**AIM OF THE EXERCISE**:
Return all of the entries word for word, but omit the pictures they contain.
::::
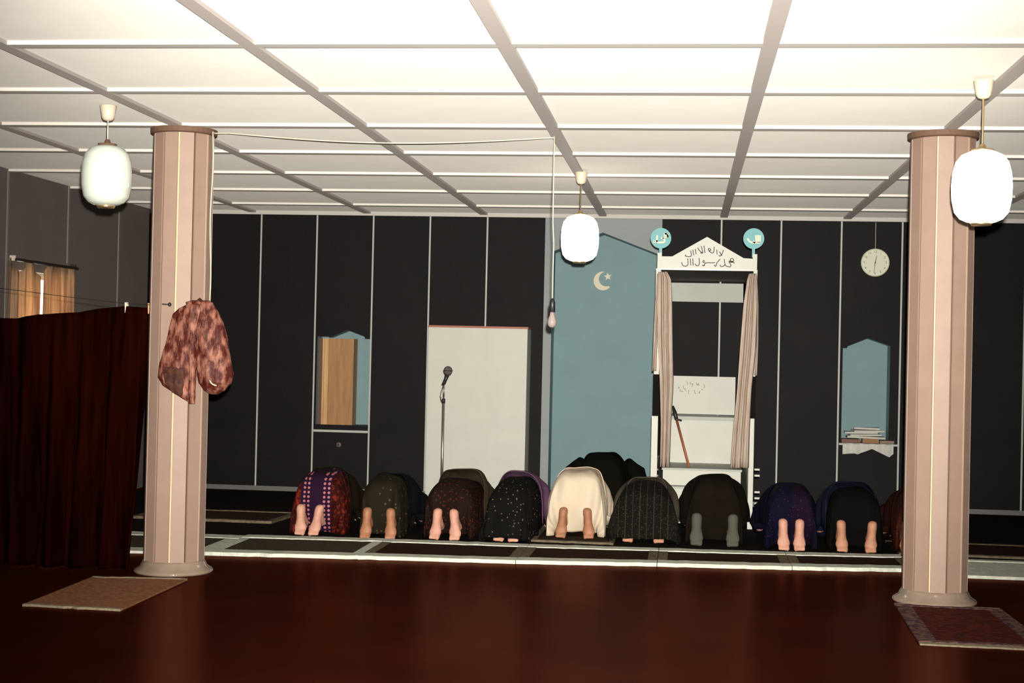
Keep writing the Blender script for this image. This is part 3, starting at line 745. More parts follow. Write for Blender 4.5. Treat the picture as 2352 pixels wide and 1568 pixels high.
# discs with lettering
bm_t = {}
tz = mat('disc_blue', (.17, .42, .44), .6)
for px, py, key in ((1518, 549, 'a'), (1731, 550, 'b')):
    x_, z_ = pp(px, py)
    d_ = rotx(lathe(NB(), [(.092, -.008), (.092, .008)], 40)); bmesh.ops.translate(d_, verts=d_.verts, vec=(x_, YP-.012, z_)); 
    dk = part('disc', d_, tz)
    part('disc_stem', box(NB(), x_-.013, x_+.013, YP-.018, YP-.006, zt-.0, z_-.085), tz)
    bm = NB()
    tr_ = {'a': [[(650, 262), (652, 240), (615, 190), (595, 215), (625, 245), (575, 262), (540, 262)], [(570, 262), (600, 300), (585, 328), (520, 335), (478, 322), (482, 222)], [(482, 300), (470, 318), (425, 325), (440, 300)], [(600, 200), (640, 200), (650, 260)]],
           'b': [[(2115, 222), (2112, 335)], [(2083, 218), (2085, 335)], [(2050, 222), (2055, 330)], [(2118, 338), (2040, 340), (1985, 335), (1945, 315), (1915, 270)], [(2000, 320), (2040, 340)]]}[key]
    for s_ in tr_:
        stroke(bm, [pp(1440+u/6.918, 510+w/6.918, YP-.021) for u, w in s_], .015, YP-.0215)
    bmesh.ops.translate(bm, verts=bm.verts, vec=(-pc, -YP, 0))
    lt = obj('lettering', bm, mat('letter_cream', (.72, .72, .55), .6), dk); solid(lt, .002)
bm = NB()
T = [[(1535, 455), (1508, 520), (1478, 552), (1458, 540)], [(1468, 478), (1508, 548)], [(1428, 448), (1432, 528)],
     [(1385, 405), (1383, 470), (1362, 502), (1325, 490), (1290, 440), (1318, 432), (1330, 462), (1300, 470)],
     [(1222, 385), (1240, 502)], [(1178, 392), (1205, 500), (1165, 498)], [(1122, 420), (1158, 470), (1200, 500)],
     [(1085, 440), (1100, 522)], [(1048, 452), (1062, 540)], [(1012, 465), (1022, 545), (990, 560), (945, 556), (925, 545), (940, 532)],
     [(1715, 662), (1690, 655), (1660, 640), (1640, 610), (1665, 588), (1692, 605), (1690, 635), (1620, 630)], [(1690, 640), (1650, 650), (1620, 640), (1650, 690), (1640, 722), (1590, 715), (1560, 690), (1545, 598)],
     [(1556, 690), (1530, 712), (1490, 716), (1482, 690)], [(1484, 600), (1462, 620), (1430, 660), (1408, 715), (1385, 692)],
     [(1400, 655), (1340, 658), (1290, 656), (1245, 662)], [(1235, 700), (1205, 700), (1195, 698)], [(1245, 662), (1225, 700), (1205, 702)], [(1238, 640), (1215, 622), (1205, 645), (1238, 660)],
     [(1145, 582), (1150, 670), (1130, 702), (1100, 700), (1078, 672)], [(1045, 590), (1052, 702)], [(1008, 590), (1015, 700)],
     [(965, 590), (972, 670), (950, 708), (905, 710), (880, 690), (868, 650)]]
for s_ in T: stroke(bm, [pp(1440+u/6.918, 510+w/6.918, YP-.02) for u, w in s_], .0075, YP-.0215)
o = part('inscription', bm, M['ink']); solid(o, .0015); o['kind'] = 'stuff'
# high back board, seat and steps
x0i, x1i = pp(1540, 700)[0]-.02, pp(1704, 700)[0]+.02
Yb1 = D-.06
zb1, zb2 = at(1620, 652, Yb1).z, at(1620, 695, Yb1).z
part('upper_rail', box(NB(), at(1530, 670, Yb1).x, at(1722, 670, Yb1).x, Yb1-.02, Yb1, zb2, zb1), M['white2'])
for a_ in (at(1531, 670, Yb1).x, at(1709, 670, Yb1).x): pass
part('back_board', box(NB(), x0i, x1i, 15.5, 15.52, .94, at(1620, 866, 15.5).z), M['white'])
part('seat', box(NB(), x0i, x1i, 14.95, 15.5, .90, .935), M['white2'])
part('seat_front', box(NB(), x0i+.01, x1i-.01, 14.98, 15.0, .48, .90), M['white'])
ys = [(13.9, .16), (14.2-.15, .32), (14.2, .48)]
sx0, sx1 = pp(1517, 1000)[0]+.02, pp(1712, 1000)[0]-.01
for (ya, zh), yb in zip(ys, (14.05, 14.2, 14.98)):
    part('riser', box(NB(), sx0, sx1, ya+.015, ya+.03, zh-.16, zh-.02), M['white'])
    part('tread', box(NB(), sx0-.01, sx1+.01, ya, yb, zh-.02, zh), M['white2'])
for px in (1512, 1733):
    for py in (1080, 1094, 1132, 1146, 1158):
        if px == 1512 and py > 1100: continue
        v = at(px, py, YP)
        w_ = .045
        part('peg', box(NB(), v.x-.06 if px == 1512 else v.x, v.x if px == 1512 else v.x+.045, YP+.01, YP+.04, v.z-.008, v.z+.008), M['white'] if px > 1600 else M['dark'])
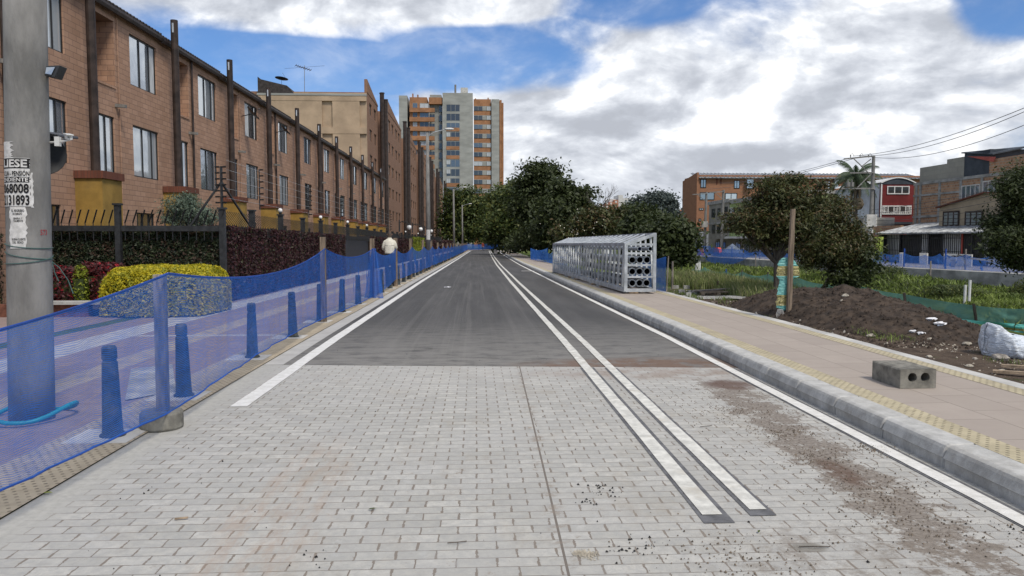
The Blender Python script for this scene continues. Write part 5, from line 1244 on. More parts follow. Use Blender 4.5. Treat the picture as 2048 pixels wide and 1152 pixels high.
::::
**TASK ANSWER**:
Keep writing the Blender script for this image. This is part 3, starting at line 745. More parts follow. Write for Blender 4.5. Treat the picture as 2352 pixels wide and 1568 pixels high.
# discs with lettering
bm_t = {}
tz = mat('disc_blue', (.17, .42, .44), .6)
for px, py, key in ((1518, 549, 'a'), (1731, 550, 'b')):
    x_, z_ = pp(px, py)
    d_ = rotx(lathe(NB(), [(.092, -.008), (.092, .008)], 40)); bmesh.ops.translate(d_, verts=d_.verts, vec=(x_, YP-.012, z_)); 
    dk = part('disc', d_, tz)
    part('disc_stem', box(NB(), x_-.013, x_+.013, YP-.018, YP-.006, zt-.0, z_-.085), tz)
    bm = NB()
    tr_ = {'a': [[(650, 262), (652, 240), (615, 190), (595, 215), (625, 245), (575, 262), (540, 262)], [(570, 262), (600, 300), (585, 328), (520, 335), (478, 322), (482, 222)], [(482, 300), (470, 318), (425, 325), (440, 300)], [(600, 200), (640, 200), (650, 260)]],
           'b': [[(2115, 222), (2112, 335)], [(2083, 218), (2085, 335)], [(2050, 222), (2055, 330)], [(2118, 338), (2040, 340), (1985, 335), (1945, 315), (1915, 270)], [(2000, 320), (2040, 340)]]}[key]
    for s_ in tr_:
        stroke(bm, [pp(1440+u/6.918, 510+w/6.918, YP-.021) for u, w in s_], .015, YP-.0215)
    bmesh.ops.translate(bm, verts=bm.verts, vec=(-pc, -YP, 0))
    lt = obj('lettering', bm, mat('letter_cream', (.72, .72, .55), .6), dk); solid(lt, .002)
bm = NB()
T = [[(1535, 455), (1508, 520), (1478, 552), (1458, 540)], [(1468, 478), (1508, 548)], [(1428, 448), (1432, 528)],
     [(1385, 405), (1383, 470), (1362, 502), (1325, 490), (1290, 440), (1318, 432), (1330, 462), (1300, 470)],
     [(1222, 385), (1240, 502)], [(1178, 392), (1205, 500), (1165, 498)], [(1122, 420), (1158, 470), (1200, 500)],
     [(1085, 440), (1100, 522)], [(1048, 452), (1062, 540)], [(1012, 465), (1022, 545), (990, 560), (945, 556), (925, 545), (940, 532)],
     [(1715, 662), (1690, 655), (1660, 640), (1640, 610), (1665, 588), (1692, 605), (1690, 635), (1620, 630)], [(1690, 640), (1650, 650), (1620, 640), (1650, 690), (1640, 722), (1590, 715), (1560, 690), (1545, 598)],
     [(1556, 690), (1530, 712), (1490, 716), (1482, 690)], [(1484, 600), (1462, 620), (1430, 660), (1408, 715), (1385, 692)],
     [(1400, 655), (1340, 658), (1290, 656), (1245, 662)], [(1235, 700), (1205, 700), (1195, 698)], [(1245, 662), (1225, 700), (1205, 702)], [(1238, 640), (1215, 622), (1205, 645), (1238, 660)],
     [(1145, 582), (1150, 670), (1130, 702), (1100, 700), (1078, 672)], [(1045, 590), (1052, 702)], [(1008, 590), (1015, 700)],
     [(965, 590), (972, 670), (950, 708), (905, 710), (880, 690), (868, 650)]]
for s_ in T: stroke(bm, [pp(1440+u/6.918, 510+w/6.918, YP-.02) for u, w in s_], .0075, YP-.0215)
o = part('inscription', bm, M['ink']); solid(o, .0015); o['kind'] = 'stuff'
# high back board, seat and steps
x0i, x1i = pp(1540, 700)[0]-.02, pp(1704, 700)[0]+.02
Yb1 = D-.06
zb1, zb2 = at(1620, 652, Yb1).z, at(1620, 695, Yb1).z
part('upper_rail', box(NB(), at(1530, 670, Yb1).x, at(1722, 670, Yb1).x, Yb1-.02, Yb1, zb2, zb1), M['white2'])
for a_ in (at(1531, 670, Yb1).x, at(1709, 670, Yb1).x): pass
part('back_board', box(NB(), x0i, x1i, 15.5, 15.52, .94, at(1620, 866, 15.5).z), M['white'])
part('seat', box(NB(), x0i, x1i, 14.95, 15.5, .90, .935), M['white2'])
part('seat_front', box(NB(), x0i+.01, x1i-.01, 14.98, 15.0, .48, .90), M['white'])
ys = [(13.9, .16), (14.2-.15, .32), (14.2, .48)]
sx0, sx1 = pp(1517, 1000)[0]+.02, pp(1712, 1000)[0]-.01
for (ya, zh), yb in zip(ys, (14.05, 14.2, 14.98)):
    part('riser', box(NB(), sx0, sx1, ya+.015, ya+.03, zh-.16, zh-.02), M['white'])
    part('tread', box(NB(), sx0-.01, sx1+.01, ya, yb, zh-.02, zh), M['white2'])
for px in (1512, 1733):
    for py in (1080, 1094, 1132, 1146, 1158):
        if px == 1512 and py > 1100: continue
        v = at(px, py, YP)
        w_ = .045
        part('peg', box(NB(), v.x-.06 if px == 1512 else v.x, v.x if px == 1512 else v.x+.045, YP+.01, YP+.04, v.z-.008, v.z+.008), M['white'] if px > 1600 else M['dark'])
The Blender Python script for this scene continues. Write part 5, from line 1244 on. More parts follow. Use Blender 4.5. Treat the picture as 2048 pixels wide and 1152 pixels high.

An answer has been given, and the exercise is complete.